### TASK BRIEF
Retype, please, the listing from its opening line through the line that contains "scene.view_settings.exposure=0", both included, without the pictures.

[RECORDED INFORMATION start]

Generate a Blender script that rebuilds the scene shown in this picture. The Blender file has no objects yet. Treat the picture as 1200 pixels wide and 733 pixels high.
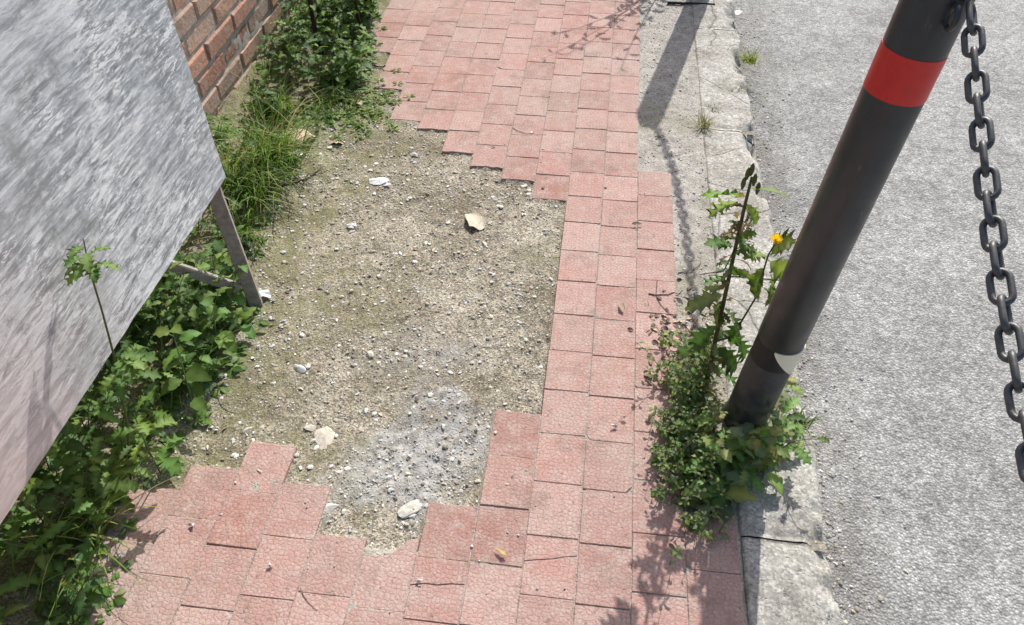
import bpy, bmesh, math, random
import numpy as np
from mathutils import Vector, Matrix, Quaternion
random.seed(7); rng=np.random.default_rng(11)
scene=bpy.context.scene
scene.view_settings.view_transform='Standard'
try: scene.view_settings.look='None'
except Exception: pass
scene.view_settings.exposure=0

# ------------------------------------------------------------ layout constants (metres)
CAMH=1.5; F=950.0; TH=math.radians(44.27); YAW=math.radians(6.84)
cT,sT,cY,sY=math.cos(TH),math.sin(TH),math.cos(YAW),math.sin(YAW)
def ray(u,v):
    r=(u-600)/F; up=(366.5-v)/F
    D=cT+up*sT; Z=-sT+up*cT
    return Vector((cY*r-sY*D, sY*r+cY*D, Z))
def G(u,v,z=0.0):            # survey: reference pixel -> point on level z
    d=ray(u,v); t=(z-CAMH)/d.z
    return Vector((0,0,CAMH))+d*t
def AY(u,v,y):               # survey: point on the vertical plane at world y
    d=ray(u,v); t=y/d.y
    return Vector((0,0,CAMH))+d*t

# ------------------------------------------------------------ node helpers
def newmat(name):
    m=bpy.data.materials.new(name); m.use_nodes=True
    nt=m.node_tree; b=nt.nodes['Principled BSDF']
    return m,nt,b
class N:
    def __init__(s,nt):
        s.nt=nt; tc=nt.nodes.new('ShaderNodeTexCoord'); s.obj=tc.outputs['Object']
    def link(s,a,b): s.nt.links.new(a,b)
    def setin(s,sock,val):
        if isinstance(val,bpy.types.NodeSocket): s.link(val,sock)
        else: sock.default_value=val
    def mapping(s,scale=(1,1,1),rot=(0,0,0),vec=None):
        m=s.nt.nodes.new('ShaderNodeMapping'); m.inputs['Scale'].default_value=scale
        m.inputs['Rotation'].default_value=rot; s.link(vec or s.obj,m.inputs[0]); return m.outputs[0]
    def noise(s,scale,detail=4,rough=.6,vec=None,dist=0):
        n=s.nt.nodes.new('ShaderNodeTexNoise'); n.inputs['Scale'].default_value=scale
        n.inputs['Detail'].default_value=detail; n.inputs['Roughness'].default_value=rough
        n.inputs['Distortion'].default_value=dist
        s.link(vec or s.obj,n.inputs['Vector']); return n.outputs['Fac']
    def voro(s,scale,feature='F1',out='Distance',vec=None,rand=1.0):
        n=s.nt.nodes.new('ShaderNodeTexVoronoi'); n.feature=feature
        n.inputs['Scale'].default_value=scale; n.inputs['Randomness'].default_value=rand
        s.link(vec or s.obj,n.inputs['Vector'])
        return (n.outputs['Distance'],n.outputs['Color']) if out=='both' else n.outputs[out]
    def warp(s,amt,scale):
        vm=s.nt.nodes.new('ShaderNodeMix'); vm.data_type='RGBA'; vm.inputs[0].default_value=amt
        ns=s.nt.nodes.new('ShaderNodeTexNoise'); ns.inputs['Scale'].default_value=scale; ns.inputs['Detail'].default_value=1; s.link(s.obj,ns.inputs['Vector'])
        s.link(s.obj,vm.inputs[6]); s.link(ns.outputs['Color'],vm.inputs[7]); return vm.outputs[2]
    def ramp(s,fac,stops):
        r=s.nt.nodes.new('ShaderNodeValToRGB'); e=r.color_ramp.elements
        while len(e)<len(stops): e.new(.5)
        for i,(p,c) in enumerate(stops):
            e[i].position=p
            if not isinstance(c,tuple): c=(c,c,c)
            e[i].color=(c[0],c[1],c[2],1)
        s.link(fac,r.inputs[0]); return r.outputs[0]
    def mix(s,fac,a,b,mode='MIX'):
        m=s.nt.nodes.new('ShaderNodeMix'); m.data_type='RGBA'; m.blend_type=mode
        def c(x): return x if isinstance(x,bpy.types.NodeSocket) else ((x[0],x[1],x[2],1) if isinstance(x,tuple) else (x,x,x,1))
        s.setin(m.inputs[0],fac); s.setin(m.inputs[6],c(a)); s.setin(m.inputs[7],c(b)); return m.outputs[2]
    def math(s,op,a,b=0.0,clamp=False):
        m=s.nt.nodes.new('ShaderNodeMath'); m.operation=op; m.use_clamp=clamp
        s.setin(m.inputs[0],a); s.setin(m.inputs[1],b); return m.outputs[0]
    def attr(s,name='Col'):
        a=s.nt.nodes.new('ShaderNodeAttribute'); a.attribute_name=name; return a
    def sep(s,c):
        x=s.nt.nodes.new('ShaderNodeSeparateXYZ'); s.link(c,x.inputs[0]); return x.outputs
    def bump(s,h,strength=.5,dist=.002,normal=None):
        b=s.nt.nodes.new('ShaderNodeBump'); b.inputs['Strength'].default_value=strength
        b.inputs['Distance'].default_value=dist; s.link(h,b.inputs['Height'])
        if normal: s.link(normal,b.inputs['Normal'])
        return b.outputs[0]

# ------------------------------------------------------------ mesh builder
class MB:
    def __init__(s): s.v=[]; s.f=[]; s.c=[]
    def add(s,vs,fs,col=(1,1,1)):
        o=len(s.v); s.v.extend([tuple(p) for p in vs]); s.f.extend([tuple(i+o for i in f) for f in fs])
        if isinstance(col,list): s.c.extend(col)
        else: s.c.extend([col]*len(vs))
    def obj(s,name,mat,smooth=False,parent=None):
        me=bpy.data.meshes.new(name); me.from_pydata(s.v,[],s.f); me.update()
        a=me.color_attributes.new('Col','FLOAT_COLOR','POINT')
        arr=np.ones((len(s.v),4),dtype=np.float32); arr[:,:3]=np.array(s.c,dtype=np.float32).reshape(-1,3)
        a.data.foreach_set('color',arr.ravel())
        if smooth: me.polygons.foreach_set('use_smooth',[True]*len(me.polygons))
        ob=bpy.data.objects.new(name,me); scene.collection.objects.link(ob); me.materials.append(mat)
        if parent: ob.parent=parent
        return ob
    def tube(s,pts,rads,sides=6,col=(1,1,1),cap=True):
        pts=[Vector(p) for p in pts]; n=len(pts)
        if not isinstance(rads,(list,tuple)): rads=[rads]*n
        vs=[]; ref=None
        for i,p in enumerate(pts):
            t=(pts[min(i+1,n-1)]-pts[max(i-1,0)]).normalized()
            if ref is None:
                ref=t.orthogonal().normalized()
            ref=(ref-t*ref.dot(t)).normalized(); b=t.cross(ref)
            for k in range(sides):
                a=2*math.pi*k/sides; vs.append(p+(ref*math.cos(a)+b*math.sin(a))*rads[i])
        fs=[]
        for i in range(n-1):
            for k in range(sides):
                k2=(k+1)%sides; fs.append((i*sides+k,i*sides+k2,(i+1)*sides+k2,(i+1)*sides+k))
        if cap:
            fs.append(tuple(range(sides))[::-1]); fs.append(tuple((n-1)*sides+k for k in range(sides)))
        s.add(vs,fs,col)
def fastmesh(name,V,Fc,C,mat,smooth,parent=None):
    me=bpy.data.meshes.new(name); V=np.asarray(V,np.float32); Fc=np.asarray(Fc,np.int32); k=Fc.shape[1]
    me.vertices.add(len(V)); me.vertices.foreach_set('co',V.ravel())
    me.loops.add(Fc.size); me.loops.foreach_set('vertex_index',Fc.ravel())
    me.polygons.add(len(Fc)); me.polygons.foreach_set('loop_start',np.arange(0,Fc.size,k,dtype=np.int32))
    me.polygons.foreach_set('use_smooth',np.full(len(Fc),smooth))
    me.update(calc_edges=True); me.validate()
    a=me.color_attributes.new('Col','FLOAT_COLOR','POINT'); arr=np.ones((len(V),4),np.float32)
    if C is not None: arr[:,:3]=C
    a.data.foreach_set('color',arr.ravel())
    ob=bpy.data.objects.new(name,me); scene.collection.objects.link(ob); me.materials.append(mat)
    if parent: ob.parent=parent
    return ob
def gridfaces(nx,ny):
    i,j=np.meshgrid(np.arange(nx-1),np.arange(ny-1)); b=(j*nx+i).ravel()
    return np.stack([b,b+1,b+nx+1,b+nx],-1)
def vnoise(x,y,scale,seed):
    r=np.random.default_rng(seed); T=r.random((256,256))
    X=np.asarray(x)*scale+100.3; Y=np.asarray(y)*scale+57.7
    xi=np.floor(X).astype(int); yi=np.floor(Y).astype(int); fx=X-xi; fy=Y-yi
    fx=fx*fx*(3-2*fx); fy=fy*fy*(3-2*fy)
    g=lambda a,b: T[a%256,b%256]
    return (g(xi,yi)*(1-fx)+g(xi+1,yi)*fx)*(1-fy)+(g(xi,yi+1)*(1-fx)+g(xi+1,yi+1)*fx)*fy
def fbm(x,y,scale,seed,oct=4):
    s=0;a=.5;t=0
    for i in range(oct):
        s=s+a*vnoise(x,y,scale*2**i,seed+i); t+=a; a*=.55
    return s/t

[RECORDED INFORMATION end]

### THE OUTPUT
Generate a Blender script that rebuilds the scene shown in this picture. The Blender file has no objects yet. Treat the picture as 1200 pixels wide and 733 pixels high.
import bpy, bmesh, math, random
import numpy as np
from mathutils import Vector, Matrix, Quaternion
random.seed(7); rng=np.random.default_rng(11)
scene=bpy.context.scene
scene.view_settings.view_transform='Standard'
try: scene.view_settings.look='None'
except Exception: pass
scene.view_settings.exposure=0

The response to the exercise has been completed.